Oddly enough, I lived that dream back in 1971. It was notably less stressful in real life. Of course, I did flunk out of school (one professor told me shortly afterward that he regretted that the University of California did not provide for a grade lower than “F”).

Icarus Descending (not):

I prefer those dreams of flight in which I soar effortlessly, without even the occasional exertions of birds. Usually, though, my airborne course is a chore, like doing the breast stroke through a viscous, unforgiving medium. When finally I attain some ledge analogue, generally a narrow and unwelcoming perch, I linger to catch my breath and then find myself assailed by crippling doubts as to whether, once I leap back into the vast spaces above the unforgiving pavement, my aerial powers are to be entirely relied upon.

Drive, He Said

At—or near—the wheel of a motor vehicle, usually in highly inclement weather, usually at night, usually at high speed; in every scenario imperfectly in control of the said motor vehicle, sometimes even attempting to steer in from the passenger or even the back seat.

Smoke Signals

I quit smoking—well, a long time ago. I dream that I have taken it up again, and wake up with a sense of crushing disappointment in myself.

Funny Money

I retrieve my wallet in a retail environment and am appalled to realize that my last retail transaction returned to me several bills so nakedly counterfeit that they will not possibly pass muster here. The faux currency is always on coarse green newsprint, and resembles crudely printed retail coupons.

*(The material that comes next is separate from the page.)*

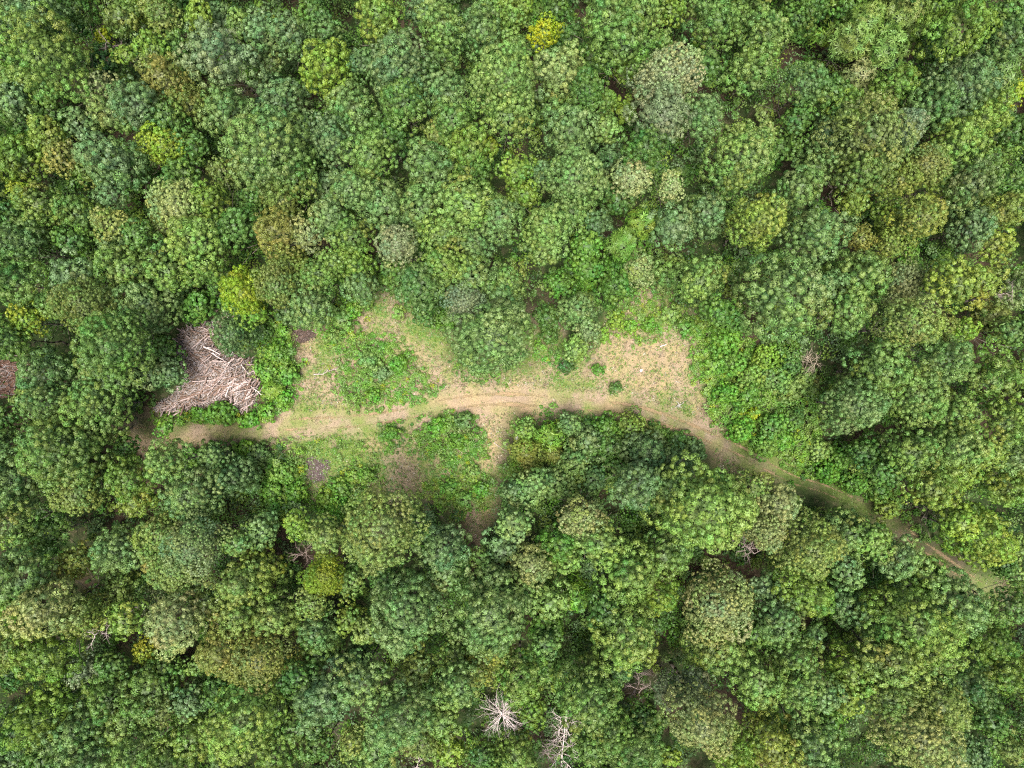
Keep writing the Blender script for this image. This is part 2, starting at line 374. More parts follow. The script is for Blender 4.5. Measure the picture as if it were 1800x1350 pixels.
def clumps(cx, cy, cz, rad, nleaf, lsize, cols, squash=.7):
    """leafy clumps: (n,) centres; returns V,F,tint"""
    n = len(cx); K = nleaf
    D = unit(rng.normal(size=(n, K, 3))); D[..., 2] = np.abs(D[..., 2]) * 1.0 - .12
    rr = rad[:, None, None] * rng.uniform(.55, 1.05, (n, K, 1))
    P = np.stack([cx, cy, cz], 1)[:, None, :] + D * rr * np.array([1, 1, squash])
    P[..., 2] = np.maximum(P[..., 2], .04)
    Nn = unit(D * .7 + rng.normal(size=(n, K, 3)) * .45 + np.array([0, 0, .7]))
    L = lsize[:, None] * rng.uniform(.7, 1.35, (n, K)); 
    V, F = leaf_faces(P.reshape(-1, 3), Nn.reshape(-1, 3), L.ravel(), (L * rng.uniform(.5, .75, (n, K))).ravel(), rng)
    t = (cols[:, None, :] * rng.uniform(.8, 1.22, (n, K, 1))).reshape(-1, 3)
    return V, F, t

def weeds():
    Vs, Fs, Ts = [], [], []; off = 0
    for poly, dens, codes in WEEDS:
        p = np.array(poly); x0, y0 = p.min(0) - 12; x1, y1 = p.max(0) + 12
        area = (x1 - x0) * (y1 - y0) / 192.0
        n = int(area * 10)
        qx = rng.uniform(x0, x1, n); qy = rng.uniform(y0, y1, n)
        wx, wy = (qx - 900) / FPX * CAM_H, (675 - qy) / FPX * CAM_H
        edge = soft_in(qx + (fbm(wx, wy, 2.5, 5) - .5) * 26, qy + (fbm(wx, wy, 2.5, 6) - .5) * 26, poly, 14)
        bump = fbm(wx, wy, 2.2, 15)
        k = (rng.random(n) < edge * dens * np.clip(.62 + bump * .6, .3, 1)) & (poly_dist(qx, qy, TRACKPX) > 10)
        wx, wy, bump, edge = wx[k], wy[k], bump[k], edge[k]; n = len(wx)
        if not n: continue
        cb = np.array([colour_of(c) for c in codes])[rng.integers(0, len(codes), n)] * rng.uniform(.75, 1.3, (n, 1))
        yel = rng.random(n) < .025; cb[yel] = np.array(COL['ye']) * .9
        rad = rng.uniform(.2, .46, n); z = rad * .4 + np.clip((bump - .3) * 3.2, 0, 1.7) * edge * rng.uniform(.3, 1, n)
        V, F, T = clumps(wx, wy, z, rad, 26, rng.uniform(.13, .23, n), cb)
        Vs.append(V); Fs.append(F + off); Ts.append(T); off += len(V)
    wx, wy = scatter(16000, -50, 62, -28, 14)                    # single small plants sprinkled over all of the open ground
    px, py = pix(wx, wy); o = soft_in(px, py, CLEAR, 16)
    k = (rng.random(len(wx)) < o * np.clip((fbm(wx, wy, 3.0, 91) - .34) * 2.0, .03, .8)) & (poly_dist(px, py, TRACKPX) > 13)
    wx, wy = wx[k], wy[k]; n = len(wx); rad = rng.uniform(.07, .2, n)
    cb = np.array([colour_of(c) for c in ('vg', 'lg', 'mg', 'yg', 'vg-ol')])[rng.integers(0, 5, n)] * rng.uniform(.7, 1.2, (n, 1))
    V, F, T = clumps(wx, wy, rad * .5, rad, 9, rng.uniform(.08, .15, n), cb); Vs.append(V); Fs.append(F + off); Ts.append(T); off += len(V)
    me = mesh_from('weeds', np.concatenate(Vs), np.concatenate(Fs), np.concatenate(Ts), [M_LEAF])
    tag(link('weeds', me), 'broad-leaved green weeds and brambles spreading over the clearing', 'weeds', kind='stuff')
weeds()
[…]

Semi-related: I drop something of great value; am unable to locate it in the fog at my feet.

Room for More

I’ve lived here at The Crumbling Manse™ for eighteen years, longer than the second-place finisher among my residences (see below), and although I’m devoted to the place, it could frankly use a bit more space (or we could use a bit less in the way of inessential chattel, an issue I’m hoping to address in the coming months). The space I have in mind has nothing to do with this recurring dream, in which I am startled to discover two or three hitherto undiscovered, neglected and vaguely sinister rooms on one side of the house.

Home Again, Home Again

From 1977 until early 1993 I dwelt in a handsome craftsman bungalow, rather similar to this one, in Oakland’s then-affordable—though not at that time by me—Rockridge neighborhood. It was sold out from under me after 186 months, and I quit the premises with bitter regret in March 1993. I’ve never been back thereafter except in my dreams, but in my dreams I am a regular, panicked visitor: Shit! What the hell am I doing here? I need to get the fuck out before the real owners get back home!

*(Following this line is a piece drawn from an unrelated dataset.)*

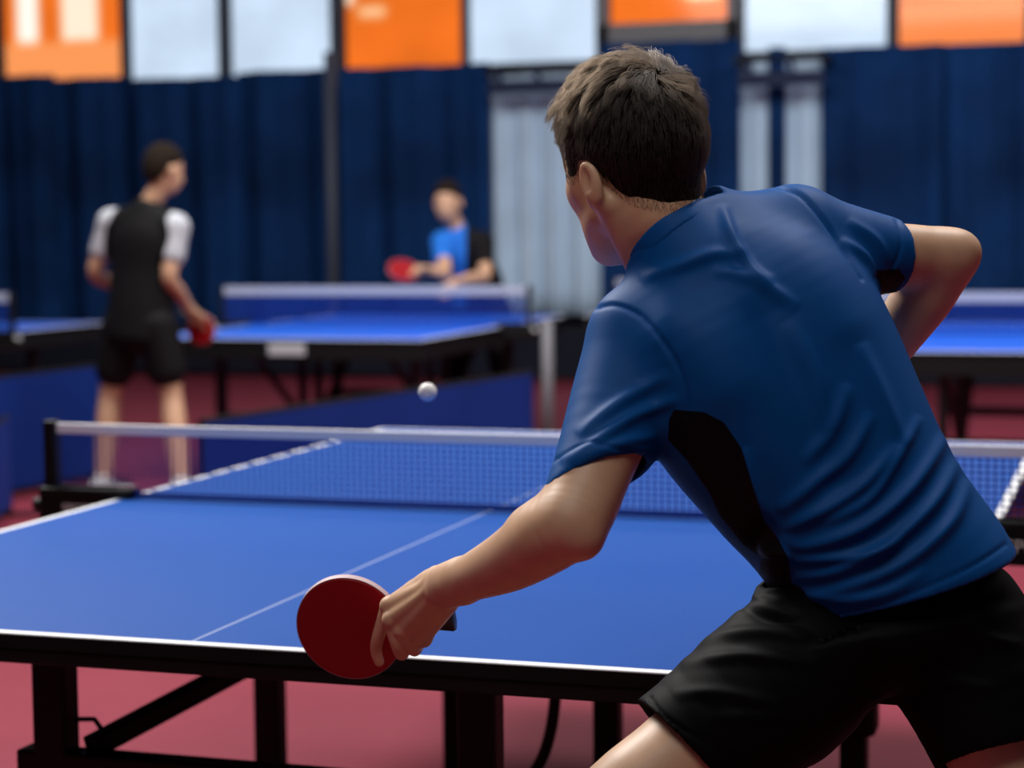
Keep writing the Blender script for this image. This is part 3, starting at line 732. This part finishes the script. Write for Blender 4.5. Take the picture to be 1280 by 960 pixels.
def poly_sd(Q, poly):                       # signed distance, positive inside
    d, _ = seg_dist(Q, list(poly)+[poly[0]]); ins = np.zeros(len(Q), bool); n = len(poly)
    for i in range(n):
        (x0, y0), (x1, y1) = poly[i], poly[(i+1) % n]
        c = ((y0 > Q[:, 1]) != (y1 > Q[:, 1])) & (Q[:, 0] < (x1-x0)*(Q[:, 1]-y0)/(y1-y0+1e-9)+x0); ins ^= c
    return np.where(ins, d, -d)
# ---------------------------------------------------------------- the big player
FOLDS = []
PM = player_meshes(1.0)
def folds(v, F, lines, grooves=()):
    n = vnormals(v, F); Q, w = to_px(v); face = np.clip(-(n*((v-CAM)/np.linalg.norm(v-CAM, axis=1)[:, None])).sum(1)*3+.3, 0, 1)
    d = np.zeros(len(v))
    for pts, wd, amp in lines:
        ds, t = seg_dist(Q, crom(pts, 5)); e = np.sin(np.clip(t, 0, 1)*math.pi)**.6
        d += amp*e*np.exp(-(ds/wd)**2)
    for pts, wd, amp in grooves:
        ds, t = seg_dist(Q, crom(pts, 5)); d += amp*np.exp(-(ds/wd)**2)
    return v+n*(d*face)[:, None]
BASE = (LAN+RAN)/2; BASE = (float(BASE[0]), float(BASE[1]), 0.0)
hero = thing('person', 'person in a blue shirt and black shorts bending towards the near table, seen from behind', 'person', BASE); hero['_w'] = 1
bv, bF = join([PM[k] for k in ('head', 'left', 'right', 'legs', 'core')])
quadmesh('body', bv, bF, SKIN, hero)
SEAML = [(742, 386), (768, 381), (800, 395), (828, 424), (848, 456), (858, 492), (858, 520)]
SEAMR = [(965, 232), (1000, 244), (1030, 278), (1055, 318), (1076, 350)]
LINES = [([(1197, 575), (1165, 630), (1110, 680), (1050, 712), (990, 722)], 9, 0.0097), ([(1185, 540), (1140, 608), (1080, 658), (1010, 682), (975, 674)], 9, 0.0090),
    ([(1120, 555), (1085, 600), (1040, 632), (980, 662)], 8, 0.0075), ([(1090, 515), (1060, 570), (1020, 604), (972, 640)], 9, 0.0067), ([(1210, 600), (1190, 650), (1140, 697), (1080, 727), (1008, 746)], 9, 0.0083),
    ([(985, 700), (1040, 697), (1085, 690), (1130, 676)], 7, 0.0075), ([(1000, 738), (1050, 750), (1110, 740), (1160, 712)], 8, 0.0060), ([(1060, 480), (1040, 540), (1005, 580)], 9, 0.0053),
    ([(1150, 520), (1120, 575), (1085, 625), (1030, 655)], 7, 0.0060), ([(902, 256), (914, 296), (930, 326), (948, 344), (968, 352)], 7, 0.0075), ([(890, 338), (930, 346), (962, 360), (998, 385)], 8, 0.0060),
    ([(985, 400), (1020, 470), (1035, 540)], 12, 0.0053), ([(800, 350), (850, 332), (890, 318), (935, 318)], 8, 0.0053), ([(1075, 430), (1105, 500), (1130, 560)], 10, 0.0053),
    ([(850, 498), (790, 522), (735, 560), (700, 578)], 7, 0.0067), ([(838, 468), (780, 500), (722, 545)], 8, 0.0060), ([(822, 545), (770, 556), (715, 580)], 6, 0.0045),
    ([(1050, 300), (1080, 320), (1095, 345)], 6, 0.0053), ([(1060, 275), (1095, 300), (1110, 330)], 6, 0.0037), ([(930, 560), (948, 620), (975, 668)], 8, 0.0060), ([(945, 690), (975, 690), (990, 700)], 7, 0.0090)]
WIDE = [([(960, 395), (1000, 495), (1040, 600)], 30, -.008), ([(845, 410), (880, 440), (905, 480)], 42, .009), ([(1000, 310), (1030, 350), (1055, 400)], 36, .006), ([(960, 660), (940, 690)], 18, -.006),
    (SEAML, 2.6, -.0035), (SEAMR, 2.6, -.0035), ([(1257, 681), (1207, 712), (1113, 752), (1020, 776)], 2.2, -.0022), ([(692, 576), (730, 556), (762, 560), (808, 570)], 2.2, -.0022),
    ([(1121, 274), (1127, 293), (1124, 318), (1112, 340)], 2.2, -.0022)]
sv, sF = PM['shirt']; sv = folds(sv, sF, LINES, WIDE); sv = relax(sv, sF, .3)
Q, _ = to_px(sv); sn = vnormals(sv, sF)
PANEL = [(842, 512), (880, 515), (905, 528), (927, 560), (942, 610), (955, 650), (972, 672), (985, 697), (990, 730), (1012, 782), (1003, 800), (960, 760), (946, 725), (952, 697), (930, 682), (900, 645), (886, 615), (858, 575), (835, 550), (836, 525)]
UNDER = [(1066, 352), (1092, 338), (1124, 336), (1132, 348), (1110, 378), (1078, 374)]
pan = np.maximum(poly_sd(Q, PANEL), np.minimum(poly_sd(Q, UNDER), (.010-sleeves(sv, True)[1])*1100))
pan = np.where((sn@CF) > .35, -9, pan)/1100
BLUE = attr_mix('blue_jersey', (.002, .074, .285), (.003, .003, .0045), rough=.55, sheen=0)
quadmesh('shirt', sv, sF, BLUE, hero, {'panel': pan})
quadmesh('collar', *PM['collar'], BLUE, hero, {'panel': np.full(len(PM['collar'][0]), -1.)})
hv, hF = PM['shorts']
SL_ = [([(868, 802), (940, 790), (1015, 797)], 8, .0055), ([(850, 830), (930, 820), (1030, 832)], 8, .005), ([(905, 775), (950, 762), (1000, 772)], 8, .006), ([(838, 868), (900, 866), (985, 884)], 8, .004),
    ([(880, 900), (940, 896), (1010, 900)], 8, .0035), ([(1200, 780), (1240, 800), (1280, 805)], 8, .004), ([(1120, 860), (1180, 850), (1250, 865)], 8, .004), ([(1090, 800), (1098, 840), (1096, 872)], 10, -.006),
    ([(935, 742), (960, 752), (985, 750)], 7, .005), ([(920, 757), (960, 775), (1000, 782)], 6, -.004)]
hv = folds(hv, hF, SL_, [([(812, 872), (830, 895), (870, 922), (915, 945)], 2.4, -.0025)])
quadmesh('shorts', hv, hF, mat('black_shorts', (.0022, .0022, .003), .62, spec=.08, bump=(900, .2, .0006)), hero)
for k, a in (('left', LAN), ('right', RAN)):
    d = nrm(CF*[1, 1, 0]+CR*[.2, .2, 0])
    def shoe(P, a=a, d=d):
        e = smin(cone(P, a-[0, 0, .025]-d*.02, a+d*.13-[0, 0, .048], .046, .036), cone(P, a+[0, 0, .02], a-[0, 0, .03], .046, .046), .02)
        return np.maximum(e, .012-P[:, 2])
    o = quadmesh('shoe', *mesh_sdf(shoe, *box([a-d*.1, a+d*.2], .12), .005, 1), SHOE, hero)
    s = MB(); n = 20; V = [a+d*(.055+.125*math.cos(t))+np.cross(d, (0, 0, 1))*.047*math.sin(t) for t in np.arange(n)*2*math.pi/n]
    s.add([(x[0], x[1], .0) for x in V]+[(x[0], x[1], .02) for x in V], [tuple(range(n))[::-1], tuple(range(n, 2*n))]+[(i, (i+1) % n, n+(i+1) % n, n+i) for i in range(n)])
    so = s.build('sole', SOLE, o)
for sx in (-1, 1):
    def eye(P, sx=sx): return ball(P, hp(sx*.031, .0755, .008), .0118)
    quadmesh('eye', *mesh_sdf(eye, *box([hp(sx*.031, .0755, .008)], .018), .002, 1), mat('eye_white', (.7, .68, .65), .2), hero)
# hair: a short cap and single strands growing out of it
HAIRC = mat('hair_under', (.006, .004, .0028), 1.0, spec=0)
cv, cF = PM['hair']; cn = vnormals(cv, cF)
hq = hair_q(cv); shr = (.0026+.0024*np.clip((hq[:, 2]-hairline(hq[:, 1], hq[:, 0]))/.08, 0, 1))[:, None]
hair = quadmesh('hair', cv-cn*shr, cF, HAIRC, hero)
def hair_material():
    m = bpy.data.materials.new('brown_hair'); m.use_nodes = True; N = m.node_tree.nodes; L = m.node_tree.links; N.clear()
    o = N.new('ShaderNodeOutputMaterial'); h = N.new('ShaderNodeBsdfHairPrincipled'); h.parametrization = 'COLOR'
    i = N.new('ShaderNodeHairInfo'); r = N.new('ShaderNodeValToRGB'); r.color_ramp.elements[0].color = (.004, .0026, .0016, 1); r.color_ramp.elements[1].color = (.0125, .0072, .0038, 1)
    L.new(i.outputs['Random'], r.inputs['Fac']); L.new(r.outputs['Color'], h.inputs['Color']); h.inputs['Roughness'].default_value = .45; h.inputs['Radial Roughness'].default_value = .45
    L.new(h.outputs[0], o.inputs['Surface']); return m
def strands(v, F, N=26000, K=8, seed=4):
    rnd = np.random.RandomState(seed)
    q = v[F]; ar = np.linalg.norm(np.cross(q[:, 2]-q[:, 0], q[:, 3]-q[:, 1]), axis=1)
    n = vnormals(v, F); L0 = hair_q(v)
    px, _ = to_px(v); vis = (n@CF) < -.05
    dd = np.linalg.norm(px-np.array([823, 91]), axis=1)+np.where(vis, 0, 1e6); WH = L0[np.argmin(dd)]
    outer = n[F].mean(1); good = skull_p(q.mean(1)) > -.004
    ar = ar*good
    fi = rnd.choice(len(F), N, p=ar/ar.sum()); u, w = rnd.rand(N, 1), rnd.rand(N, 1); c = q[fi]
    P = c[:, 0]*(1-u)*(1-w)+c[:, 1]*u*(1-w)+c[:, 2]*u*w+c[:, 3]*(1-u)*w
    x = hair_q(P)
    nc = 700; seeds = x[rnd.choice(N, nc, replace=False)]
    near = np.zeros(N, int); best = np.full(N, 1e9)
    for i in range(nc):
        e = ((x-seeds[i])**2).sum(1); m = e < best; best[m] = e[m]; near[m] = i
    cj = rnd.normal(0, .22, (nc, 3)); cl = rnd.uniform(.75, 1.25, nc); clf = rnd.uniform(.6, 1.5, nc)
    def gn(x):
        g = x-np.array([0, .0, .03]); g = g/np.array([.075, .097, .090])**2
        return g/np.linalg.norm(g, axis=1)[:, None]
    top = np.clip((x[:, 2]-.045)/.055, 0, 1); top = top*top*(3-2*top)
    back = np.clip((x[:, 1]+.02)/-.05, 0, 1)*(1-top)
    front = np.clip((x[:, 1]-.03)/.05, 0, 1)
    hgt = np.clip((x[:, 2]-hairline(x[:, 1], x[:, 0]))/.06, 0, 1)
    ln = (.0024+.010*hgt+.017*top-.004*front*hgt)*cl[near]*rnd.uniform(.75, 1.15, N)
    lift = (.16+.36*top)*clf[near]*rnd.uniform(.7, 1.3, N)+(rnd.rand(N) < .08)*top*rnd.uniform(.3, 1.1, N)
    lift *= np.clip(np.linalg.norm(x-WH, axis=1)/.03, .2, 1)
    pts = [x.copy()]; p = x.copy()
    for k in range(K-1):
        g = gn(p); f = p-WH; f /= np.maximum(np.linalg.norm(f, axis=1), .004)[:, None]
        f = f+np.array([0, 0, -1.])*(.25+1.0*(1-top))[:, None]+np.array([0, .5, 0])*(top*np.clip(p[:, 1]*10, 0, 1))[:, None]
        f = f+cj[near]+np.cross(g, f)*(.35*top)[:, None]
        f -= (f*g).sum(1)[:, None]*g; f /= np.linalg.norm(f, axis=1)[:, None]
        lf = lift*(1.15-1.1*k/(K-2))
        d = f+g*lf[:, None]; d /= np.linalg.norm(d, axis=1)[:, None]
        p = p+d*(ln/(K-1))[:, None]; pts.append(p.copy())
    pts = np.array(pts)                                                # K, N, 3
    for k in range(1, K):                                              # strands gather into tufts
        t = (k/(K-1))**1.5*.55*(.3+.7*top)
        s = np.zeros((nc, 3)); ct = np.bincount(near, minlength=nc)
        for a in range(3): s[:, a] = np.bincount(near, pts[k][:, a], nc)
        cen = s/np.maximum(ct, 1)[:, None]
        pts[k] += (cen[near]-pts[k])*t[:, None]*np.clip(ct[near]/3, 0, 1)[:, None]
    W_ = HEADC+((pts-np.array([0, -.010, 0]))*HS)@HM
    W_ = W_.transpose(1, 0, 2)
    cu = bpy.data.hair_curves.new('hair_strands'); cu.add_curves([K]*N)
    cu.attributes['position'].data.foreach_set('vector', np.ascontiguousarray(W_, np.float32).ravel())
    ra = np.tile(np.linspace(1, .25, K), (N, 1))*(.00017+.00007*top[:, None])
    a = cu.attributes.get('radius') or cu.attributes.new('radius', 'FLOAT', 'POINT'); a.data.foreach_set('value', np.ascontiguousarray(ra, np.float32).ravel())
    cu.materials.append(hair_material())
    o = bpy.data.objects.new('hair_strands', cu); return link(o, hair)
hair['_w'] = 0
hs = strands(cv, cF)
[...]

Spouse Again, Spouse Again

I was married from 1976 to 1986—technically to 1988, but the domestic arrangements had fallen to flinders by this time in ’86—to a woman who’d first caught my eye in 1968, and whom I’d actively begun courting by the end of the following year. The endgame was dreadful, and the anguish considerable, and the wounds, on this end at least, still raw the last time I saw her over a quarter of a century ago. I like to think that I’ve moved on, but she certainly has maintained a claim in Freudland, appearing there at intervals overnight—sometimes cordially, oftener not. The recurring dream, though, is invariably framed as a memory: it is the early 1990s, and she has returned from Europe and announced that we are to be reconciled, and I, as I might very well have at that nadir of my spirits, readily consent. And then, in the dream-alternate, things go south very quickly. I wake from these, and they have the force and immediacy of a “recovered memory,” and I groggily think, “Wait, did we actually—” before I reassemble my world. I’m grateful that these visitations, formerly more frequent, are down to a couple of times a year.

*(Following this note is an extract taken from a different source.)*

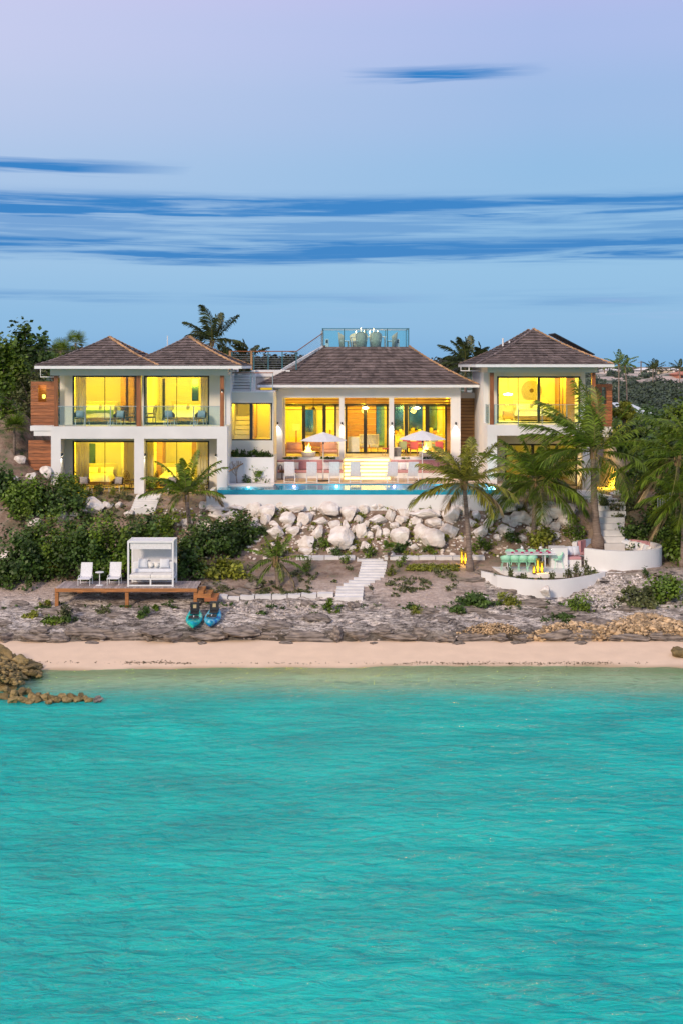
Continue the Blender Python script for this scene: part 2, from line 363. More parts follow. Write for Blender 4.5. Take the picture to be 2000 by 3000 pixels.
def ground_material():
    M = bpy.data.materials.new('limestone_and_soil'); M.use_nodes = True; nt = M.node_tree; N = nt.nodes; L = nt.links; bs = N['Principled BSDF']
    tc = N.new('ShaderNodeTexCoord')
    def no(sc, det=6, st=None, dist=0, rough=.6):
        n = N.new('ShaderNodeTexNoise'); n.inputs['Scale'].default_value = sc; n.inputs['Detail'].default_value = det; n.inputs['Distortion'].default_value = dist; n.inputs['Roughness'].default_value = rough
        if st: mp = N.new('ShaderNodeMapping'); mp.inputs['Scale'].default_value = st; L.new(tc.outputs['Object'], mp.inputs[0]); L.new(mp.outputs[0], n.inputs['Vector'])
        else: L.new(tc.outputs['Object'], n.inputs['Vector'])
        return n.outputs[0]
    def ramp(f, *st):
        r = N.new('ShaderNodeValToRGB'); L.new(f, r.inputs[0])
        while len(r.color_ramp.elements) < len(st): r.color_ramp.elements.new(.5)
        for e, (p, c) in zip(r.color_ramp.elements, st): e.position = p; e.color = (*c, 1)
        return r.outputs[0]
    def at(n): a = N.new('ShaderNodeAttribute'); a.attribute_name = n; return a.outputs['Fac']
    def mix(f, a, b):
        n = N.new('ShaderNodeMix'); n.data_type = 'RGBA'; L.new(f, n.inputs[0]); L.new(a, n.inputs[6]); L.new(b, n.inputs[7]); return n.outputs[2]
    def mul(a, b):
        n = N.new('ShaderNodeMath'); n.operation = 'MULTIPLY'; n.use_clamp = True; L.new(a, n.inputs[0])
        if isinstance(b, (int, float)): n.inputs[1].default_value = b
        else: L.new(b, n.inputs[1])
        return n.outputs[0]
    n1 = no(1.6, 9, (1, 1.6, 6), .6, .68)
    rockc = ramp(n1, (.36, (.030, .026, .022)), (.45, (.17, .145, .125)), (.54, (.44, .385, .34)), (.66, (.72, .64, .56)))
    n2 = no(7, 6)
    sandc = ramp(n2, (.3, (.44, .33, .27)), (.55, (.58, .46, .39)), (.75, (.66, .56, .50)))
    n3 = no(2.2, 8)
    soilc = ramp(n3, (.32, (.17, .105, .07)), (.5, (.33, .235, .175)), (.72, (.50, .39, .32)))
    lo_n = no(.55, 4); palec = ramp(no(2.2, 9, (1, 1.8, 7), .5, .62), (.36, (.09, .075, .065)), (.44, (.46, .40, .35)), (.54, (.88, .80, .72)))
    pm = N.new('ShaderNodeMapRange'); pm.inputs[1].default_value = .42; pm.inputs[2].default_value = .54; L.new(lo_n, pm.inputs[0]); rockc = mix(pm.outputs[0], rockc, palec)
    ck = ramp(no(1.5, 9, (1, 2.2, 9), .3, .62), (.455, (1, 1, 1)), (.5, (.10, .09, .08)), (.545, (1, 1, 1)))
    cm = N.new('ShaderNodeMix'); cm.data_type = 'RGBA'; cm.blend_type = 'MULTIPLY'; cm.inputs[0].default_value = .85; L.new(rockc, cm.inputs[6]); L.new(ck, cm.inputs[7]); rockc = cm.outputs[2]
    c = mix(at('rock'), sandc, rockc); c = mix(at('soil'), c, soilc)
    grn = ramp(no(30, 4), (.3, (.020, .045, .010)), (.7, (.075, .115, .025)))
    vg = no(1.1, 6); vr = N.new('ShaderNodeMapRange'); vr.inputs[1].default_value = .50; vr.inputs[2].default_value = .62; L.new(vg, vr.inputs[0])
    c = mix(mul(vr.outputs[0], at('veg')), c, grn)
    wet = ramp(no(5, 6), (.35, (.018, .015, .010)), (.6, (.07, .052, .028)), (.8, (.2, .15, .08)))
    c = mix(at('wet'), c, wet)
    L.new(c, bs.inputs['Base Color']); bs.inputs['Roughness'].default_value = .9
    b1 = N.new('ShaderNodeBump'); b1.inputs['Strength'].default_value = 1; b1.inputs['Distance'].default_value = .16; L.new(no(4.5, 10, (1, 1.5, 2.5), .4, .7), b1.inputs['Height'])
    L.new(b1.outputs[0], bs.inputs['Normal']); return M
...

Let There Be Light, Or Not

This actually does not relate to a specific series of dreams, but I find that electric lighting does not work in my dreams: when I attempt to engage one of these things it either does not work at all, or emits a flickering, useless glow. For many years I took this to be a peculiarity of my individual interior landscape until I happened upon an allusion to it in the film Waking Life. This remains a reliable indicator that one is dreaming; but its remains as well an indicator I reliably though not invariably fail to take into account on these occasions.

Piss Me Off

From time to time my dreams will steer me toward a public or private convenience in an irregular (sometimes gruesomely so) state of maintenance, but occasionally these facilities will present themselves as plausibly unobjectionable. I’ve trained myself to test these for reality in sleep, but as with the lights, above, it’s not infallible. Fortunately a number of factors, including a clogged prostate with hundreds of thousands of miles upon it, have thus far spared the bedsheets.


These then, are my anxiety dreams. And yours?